I therefore give notice that we will review our position if the opportunity to make the scheme work is not genuinely taken up. Our prime responsibility to safeguard the community interest demands we reserve the right to do this. Our monitoring and review provisions have been developed precisely for this reason. Safeguards have been built into each stage of the arrangements and both Governments remain committed to preserve the national characteristics of the oil industry. The two Governments have agreed to provide the mechanism for determining which, if any, matters which are the subject of claims within the State jurisdiction should be dealt with by joint sittings and whether any of the matters within claims in the State jurisdiction are currently the subject of common negotiations federally.

An essential safeguard is the opportunity for Federal parties to have the right of intervention within the State jurisdiction in respect of matters which they consider should be dealt with by a joint sitting of the two Commissions. The New South Wales legislation has been drafted in a technical way to fit the principal Act. Consequently there is provision only for the parties respondent to the various federal oil industry awards to have a right of intervention in the New South Wales jurisdiction. The Commonwealth has accepted the assurances given to it and all other parties by the New South Wales Government that there will be no impediment to the Commonwealth's involvement in these proceedings. A further critically important feature of the arrangements-and another safeguard- is that when there are matters which are currently the subject of common negotiations federally, the Industrial Commission of New South Wales is prohibited from dealing with a claim in the State arena when the subject matter of that claim is included within common negotiations.

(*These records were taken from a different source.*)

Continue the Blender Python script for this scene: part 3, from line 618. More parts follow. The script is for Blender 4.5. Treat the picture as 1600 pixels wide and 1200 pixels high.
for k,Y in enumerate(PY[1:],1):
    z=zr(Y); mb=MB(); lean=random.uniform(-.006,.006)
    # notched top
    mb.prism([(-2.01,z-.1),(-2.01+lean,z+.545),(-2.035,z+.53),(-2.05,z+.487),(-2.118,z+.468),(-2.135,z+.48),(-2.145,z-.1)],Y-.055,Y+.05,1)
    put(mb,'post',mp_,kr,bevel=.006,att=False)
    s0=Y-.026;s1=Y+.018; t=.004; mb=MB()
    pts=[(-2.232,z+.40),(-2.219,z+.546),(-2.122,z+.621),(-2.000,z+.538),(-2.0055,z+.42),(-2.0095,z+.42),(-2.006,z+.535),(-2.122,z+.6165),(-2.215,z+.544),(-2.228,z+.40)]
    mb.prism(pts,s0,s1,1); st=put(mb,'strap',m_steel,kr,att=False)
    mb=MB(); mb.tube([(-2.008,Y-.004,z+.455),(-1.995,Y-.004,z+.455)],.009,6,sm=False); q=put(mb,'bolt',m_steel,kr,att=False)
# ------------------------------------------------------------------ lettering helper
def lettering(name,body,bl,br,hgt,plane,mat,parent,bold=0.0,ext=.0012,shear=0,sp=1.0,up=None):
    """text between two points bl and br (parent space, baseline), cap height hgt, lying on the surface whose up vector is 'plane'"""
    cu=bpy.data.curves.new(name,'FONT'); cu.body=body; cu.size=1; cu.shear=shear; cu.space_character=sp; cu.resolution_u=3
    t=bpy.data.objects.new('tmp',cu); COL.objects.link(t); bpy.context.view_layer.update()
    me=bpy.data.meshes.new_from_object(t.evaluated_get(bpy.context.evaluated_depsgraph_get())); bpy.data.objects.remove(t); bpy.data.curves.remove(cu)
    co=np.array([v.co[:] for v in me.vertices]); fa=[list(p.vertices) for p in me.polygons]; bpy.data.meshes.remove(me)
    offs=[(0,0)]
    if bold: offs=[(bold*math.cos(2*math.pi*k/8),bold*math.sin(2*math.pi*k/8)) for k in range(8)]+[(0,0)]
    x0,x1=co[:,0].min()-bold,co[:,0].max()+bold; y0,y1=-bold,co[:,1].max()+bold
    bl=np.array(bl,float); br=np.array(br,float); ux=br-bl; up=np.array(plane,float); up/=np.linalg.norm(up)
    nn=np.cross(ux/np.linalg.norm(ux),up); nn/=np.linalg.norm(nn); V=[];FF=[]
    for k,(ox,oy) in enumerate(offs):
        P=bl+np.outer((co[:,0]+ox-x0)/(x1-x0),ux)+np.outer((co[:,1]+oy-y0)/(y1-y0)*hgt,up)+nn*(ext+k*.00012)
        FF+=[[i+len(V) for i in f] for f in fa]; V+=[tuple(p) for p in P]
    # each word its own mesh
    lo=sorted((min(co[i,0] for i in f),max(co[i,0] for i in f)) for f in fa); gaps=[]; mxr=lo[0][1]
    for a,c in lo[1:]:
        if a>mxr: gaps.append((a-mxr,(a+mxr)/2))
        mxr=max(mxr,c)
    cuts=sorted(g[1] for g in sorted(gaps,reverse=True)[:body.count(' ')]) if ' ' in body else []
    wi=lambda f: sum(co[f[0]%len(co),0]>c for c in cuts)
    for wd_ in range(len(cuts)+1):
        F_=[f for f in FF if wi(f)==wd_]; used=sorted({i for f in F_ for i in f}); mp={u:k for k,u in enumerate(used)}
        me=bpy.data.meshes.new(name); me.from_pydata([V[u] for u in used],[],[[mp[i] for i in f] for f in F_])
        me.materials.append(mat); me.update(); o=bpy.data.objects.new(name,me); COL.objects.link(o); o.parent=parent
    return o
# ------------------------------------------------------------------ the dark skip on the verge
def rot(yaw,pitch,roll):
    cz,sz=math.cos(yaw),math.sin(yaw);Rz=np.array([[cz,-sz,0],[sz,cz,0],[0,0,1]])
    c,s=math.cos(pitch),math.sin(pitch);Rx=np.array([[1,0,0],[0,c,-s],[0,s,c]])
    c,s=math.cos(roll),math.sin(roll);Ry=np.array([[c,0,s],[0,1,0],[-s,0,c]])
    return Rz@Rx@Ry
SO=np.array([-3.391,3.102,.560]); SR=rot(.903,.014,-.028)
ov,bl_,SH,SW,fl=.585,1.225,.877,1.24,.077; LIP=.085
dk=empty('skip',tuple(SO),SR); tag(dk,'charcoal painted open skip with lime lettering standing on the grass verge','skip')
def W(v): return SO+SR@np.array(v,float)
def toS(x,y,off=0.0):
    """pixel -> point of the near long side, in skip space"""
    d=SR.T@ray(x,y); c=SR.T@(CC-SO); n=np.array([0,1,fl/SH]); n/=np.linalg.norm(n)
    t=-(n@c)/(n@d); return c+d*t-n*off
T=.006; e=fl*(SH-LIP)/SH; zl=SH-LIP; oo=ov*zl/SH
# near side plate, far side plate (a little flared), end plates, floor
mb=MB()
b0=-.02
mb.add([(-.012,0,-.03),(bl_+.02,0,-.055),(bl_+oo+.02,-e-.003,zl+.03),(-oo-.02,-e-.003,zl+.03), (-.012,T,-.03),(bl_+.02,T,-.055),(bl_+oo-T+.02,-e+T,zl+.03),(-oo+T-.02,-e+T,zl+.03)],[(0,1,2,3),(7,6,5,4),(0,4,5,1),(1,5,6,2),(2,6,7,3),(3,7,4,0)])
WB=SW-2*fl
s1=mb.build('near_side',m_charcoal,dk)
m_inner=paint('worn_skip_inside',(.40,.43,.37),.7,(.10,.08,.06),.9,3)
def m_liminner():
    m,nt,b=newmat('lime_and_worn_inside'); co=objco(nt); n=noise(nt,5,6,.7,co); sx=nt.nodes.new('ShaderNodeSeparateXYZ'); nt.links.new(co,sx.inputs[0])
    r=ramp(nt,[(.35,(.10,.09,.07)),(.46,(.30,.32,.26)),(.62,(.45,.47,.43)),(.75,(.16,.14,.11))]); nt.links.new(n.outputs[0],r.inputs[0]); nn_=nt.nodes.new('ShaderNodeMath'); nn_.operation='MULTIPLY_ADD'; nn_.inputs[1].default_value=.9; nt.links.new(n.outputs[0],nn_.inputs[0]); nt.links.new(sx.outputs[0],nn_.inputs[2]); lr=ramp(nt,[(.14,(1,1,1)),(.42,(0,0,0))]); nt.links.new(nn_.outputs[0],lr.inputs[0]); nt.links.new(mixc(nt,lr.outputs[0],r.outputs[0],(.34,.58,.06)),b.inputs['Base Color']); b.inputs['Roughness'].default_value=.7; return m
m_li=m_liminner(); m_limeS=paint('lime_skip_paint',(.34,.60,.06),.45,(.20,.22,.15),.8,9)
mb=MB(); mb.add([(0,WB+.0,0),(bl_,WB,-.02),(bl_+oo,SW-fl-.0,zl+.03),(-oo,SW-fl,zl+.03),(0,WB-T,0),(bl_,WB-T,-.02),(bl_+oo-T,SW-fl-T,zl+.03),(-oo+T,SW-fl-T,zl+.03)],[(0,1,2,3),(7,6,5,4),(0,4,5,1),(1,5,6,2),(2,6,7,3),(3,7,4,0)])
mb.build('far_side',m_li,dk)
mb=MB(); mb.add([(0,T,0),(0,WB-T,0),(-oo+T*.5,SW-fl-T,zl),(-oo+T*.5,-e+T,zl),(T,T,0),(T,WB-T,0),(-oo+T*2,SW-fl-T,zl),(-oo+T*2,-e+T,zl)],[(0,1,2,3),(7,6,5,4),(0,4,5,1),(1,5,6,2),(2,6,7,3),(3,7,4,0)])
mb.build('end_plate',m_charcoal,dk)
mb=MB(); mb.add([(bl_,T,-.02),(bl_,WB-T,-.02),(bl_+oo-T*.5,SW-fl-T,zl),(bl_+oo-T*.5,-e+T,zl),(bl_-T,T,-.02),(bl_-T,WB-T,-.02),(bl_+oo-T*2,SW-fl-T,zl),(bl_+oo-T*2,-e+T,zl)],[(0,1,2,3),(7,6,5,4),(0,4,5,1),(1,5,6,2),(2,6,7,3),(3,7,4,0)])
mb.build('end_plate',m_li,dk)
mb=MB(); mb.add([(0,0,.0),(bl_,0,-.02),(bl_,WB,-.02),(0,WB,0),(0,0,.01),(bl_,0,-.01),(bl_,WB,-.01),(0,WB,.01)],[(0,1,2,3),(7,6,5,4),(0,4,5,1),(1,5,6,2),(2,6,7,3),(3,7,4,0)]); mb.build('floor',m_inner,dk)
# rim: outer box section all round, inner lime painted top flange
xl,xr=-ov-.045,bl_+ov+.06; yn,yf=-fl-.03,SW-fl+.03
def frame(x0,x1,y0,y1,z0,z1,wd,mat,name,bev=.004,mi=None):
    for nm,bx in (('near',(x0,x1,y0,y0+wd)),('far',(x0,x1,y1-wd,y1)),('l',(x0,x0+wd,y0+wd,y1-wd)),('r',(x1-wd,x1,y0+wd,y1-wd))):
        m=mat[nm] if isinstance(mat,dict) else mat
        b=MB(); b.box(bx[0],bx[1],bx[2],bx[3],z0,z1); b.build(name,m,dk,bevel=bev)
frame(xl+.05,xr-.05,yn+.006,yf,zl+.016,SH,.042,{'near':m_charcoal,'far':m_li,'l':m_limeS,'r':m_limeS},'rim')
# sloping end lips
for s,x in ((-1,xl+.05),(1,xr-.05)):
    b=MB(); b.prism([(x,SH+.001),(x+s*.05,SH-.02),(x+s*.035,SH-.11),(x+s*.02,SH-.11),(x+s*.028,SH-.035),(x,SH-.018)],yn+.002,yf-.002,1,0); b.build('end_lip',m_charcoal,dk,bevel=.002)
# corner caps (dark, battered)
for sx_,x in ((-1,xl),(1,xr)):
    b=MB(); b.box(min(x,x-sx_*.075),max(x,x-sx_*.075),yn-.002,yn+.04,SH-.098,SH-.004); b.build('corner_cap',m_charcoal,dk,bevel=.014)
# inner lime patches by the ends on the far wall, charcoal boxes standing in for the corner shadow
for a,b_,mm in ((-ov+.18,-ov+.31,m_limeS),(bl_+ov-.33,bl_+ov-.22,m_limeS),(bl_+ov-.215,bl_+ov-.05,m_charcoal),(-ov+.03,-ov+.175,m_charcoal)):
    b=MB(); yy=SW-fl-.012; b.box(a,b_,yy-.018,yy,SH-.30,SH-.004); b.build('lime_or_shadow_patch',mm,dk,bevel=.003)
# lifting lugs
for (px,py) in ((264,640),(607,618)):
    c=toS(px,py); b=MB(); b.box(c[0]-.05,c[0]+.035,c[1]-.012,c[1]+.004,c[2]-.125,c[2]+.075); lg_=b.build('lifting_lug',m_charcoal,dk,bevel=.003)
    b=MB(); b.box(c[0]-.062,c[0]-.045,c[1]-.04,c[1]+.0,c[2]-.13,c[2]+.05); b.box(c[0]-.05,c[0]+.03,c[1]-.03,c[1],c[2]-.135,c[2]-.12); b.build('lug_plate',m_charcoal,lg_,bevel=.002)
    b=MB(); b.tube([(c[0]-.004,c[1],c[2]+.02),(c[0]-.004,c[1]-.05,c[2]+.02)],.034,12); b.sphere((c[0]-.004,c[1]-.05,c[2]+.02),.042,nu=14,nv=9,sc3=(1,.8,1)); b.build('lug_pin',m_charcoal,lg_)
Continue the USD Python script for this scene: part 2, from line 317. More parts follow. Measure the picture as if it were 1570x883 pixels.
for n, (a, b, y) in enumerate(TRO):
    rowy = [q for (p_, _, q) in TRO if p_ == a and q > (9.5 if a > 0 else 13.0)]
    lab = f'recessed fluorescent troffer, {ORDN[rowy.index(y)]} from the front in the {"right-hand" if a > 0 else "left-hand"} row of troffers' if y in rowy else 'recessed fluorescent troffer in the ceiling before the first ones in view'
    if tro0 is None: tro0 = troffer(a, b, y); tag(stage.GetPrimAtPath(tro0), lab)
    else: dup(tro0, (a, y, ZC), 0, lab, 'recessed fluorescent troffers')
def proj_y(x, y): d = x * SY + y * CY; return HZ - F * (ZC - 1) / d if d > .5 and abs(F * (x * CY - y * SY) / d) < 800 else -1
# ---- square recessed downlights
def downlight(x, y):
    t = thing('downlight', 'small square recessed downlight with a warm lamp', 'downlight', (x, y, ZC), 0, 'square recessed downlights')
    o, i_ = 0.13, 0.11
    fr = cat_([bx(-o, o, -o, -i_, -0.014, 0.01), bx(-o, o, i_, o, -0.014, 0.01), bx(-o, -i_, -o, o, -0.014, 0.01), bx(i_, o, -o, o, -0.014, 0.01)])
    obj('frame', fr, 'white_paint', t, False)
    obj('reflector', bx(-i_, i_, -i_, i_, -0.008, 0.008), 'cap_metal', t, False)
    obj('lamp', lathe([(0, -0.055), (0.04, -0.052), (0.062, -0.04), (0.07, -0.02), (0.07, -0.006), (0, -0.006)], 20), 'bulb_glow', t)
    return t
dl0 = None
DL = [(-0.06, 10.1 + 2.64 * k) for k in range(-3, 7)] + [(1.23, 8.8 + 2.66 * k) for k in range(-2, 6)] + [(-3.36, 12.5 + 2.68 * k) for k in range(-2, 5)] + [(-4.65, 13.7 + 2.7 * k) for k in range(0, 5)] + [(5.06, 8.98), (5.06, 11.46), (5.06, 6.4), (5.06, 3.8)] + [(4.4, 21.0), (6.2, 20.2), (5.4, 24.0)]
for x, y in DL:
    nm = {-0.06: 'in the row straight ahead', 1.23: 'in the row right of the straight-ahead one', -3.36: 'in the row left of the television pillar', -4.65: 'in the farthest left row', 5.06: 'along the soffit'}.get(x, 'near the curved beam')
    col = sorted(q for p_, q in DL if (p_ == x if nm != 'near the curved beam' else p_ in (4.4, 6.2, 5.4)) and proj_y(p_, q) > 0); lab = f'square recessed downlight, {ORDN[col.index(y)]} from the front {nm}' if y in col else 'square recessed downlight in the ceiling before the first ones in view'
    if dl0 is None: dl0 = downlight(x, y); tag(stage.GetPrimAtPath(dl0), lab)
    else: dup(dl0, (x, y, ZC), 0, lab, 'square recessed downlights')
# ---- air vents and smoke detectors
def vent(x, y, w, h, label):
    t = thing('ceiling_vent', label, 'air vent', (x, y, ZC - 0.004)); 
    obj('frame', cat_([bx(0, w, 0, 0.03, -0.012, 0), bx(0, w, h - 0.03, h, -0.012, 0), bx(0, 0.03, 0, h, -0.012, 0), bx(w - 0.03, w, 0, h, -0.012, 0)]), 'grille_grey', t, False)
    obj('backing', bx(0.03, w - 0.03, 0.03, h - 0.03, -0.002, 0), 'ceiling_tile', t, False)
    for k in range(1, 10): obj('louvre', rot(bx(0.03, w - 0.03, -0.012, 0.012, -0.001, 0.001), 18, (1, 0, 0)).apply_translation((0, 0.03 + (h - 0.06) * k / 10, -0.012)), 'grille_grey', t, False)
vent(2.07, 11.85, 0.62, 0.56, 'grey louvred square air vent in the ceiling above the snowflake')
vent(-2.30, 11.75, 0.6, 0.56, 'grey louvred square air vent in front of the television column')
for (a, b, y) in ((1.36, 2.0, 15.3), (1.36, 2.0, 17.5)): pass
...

Mr President,I turn now to the substance of the proposed amendments. The Bill provides that oil industry industrial matters concerning the oil industry branch operators and their employers at the refineries to which I referred earlier will no longer come within the jurisdiction of the Australian Conciliation and Arbitration Commission. Instead these matters will be dealt with by the Industrial Commission of New South Wales. The Bill also provides for the concurrent operation of a prescribed New South Wales Act insofar as that Act makes provison for dealing with oil industry industrial matters and it provides for a Presidential Member of the Australia Conciliation and Arbitration Commission to be designated to perform functions, exercise powers and carry out duties under a prescribed New South Wales Act.

As part of the agreement between the two Governments, there is an understanding that, if either Government so wishes, there be a review after two years of the arrangements which are being established by the Commonwealth legislation and the complementary New South Wales legislation. This understanding is not embodied in the legislation but has been agreed verbally by Mr Hills and Mr Street, Minister for Industrial Relations, and is to be the subject of an exchange of letters between the two Governments. In summary, Mr President, it is as a result of a unique situation that the two Governments have agreed to the approach which is being taken. It is intended to deal with a specific problem within New South Wales and I stress that the Commonwealth Government remains committed to preserving the national approach to industrial relations in the oil industry. I commend the Bill to the Senate.

Debate (on motion by Senator Button) adjourned.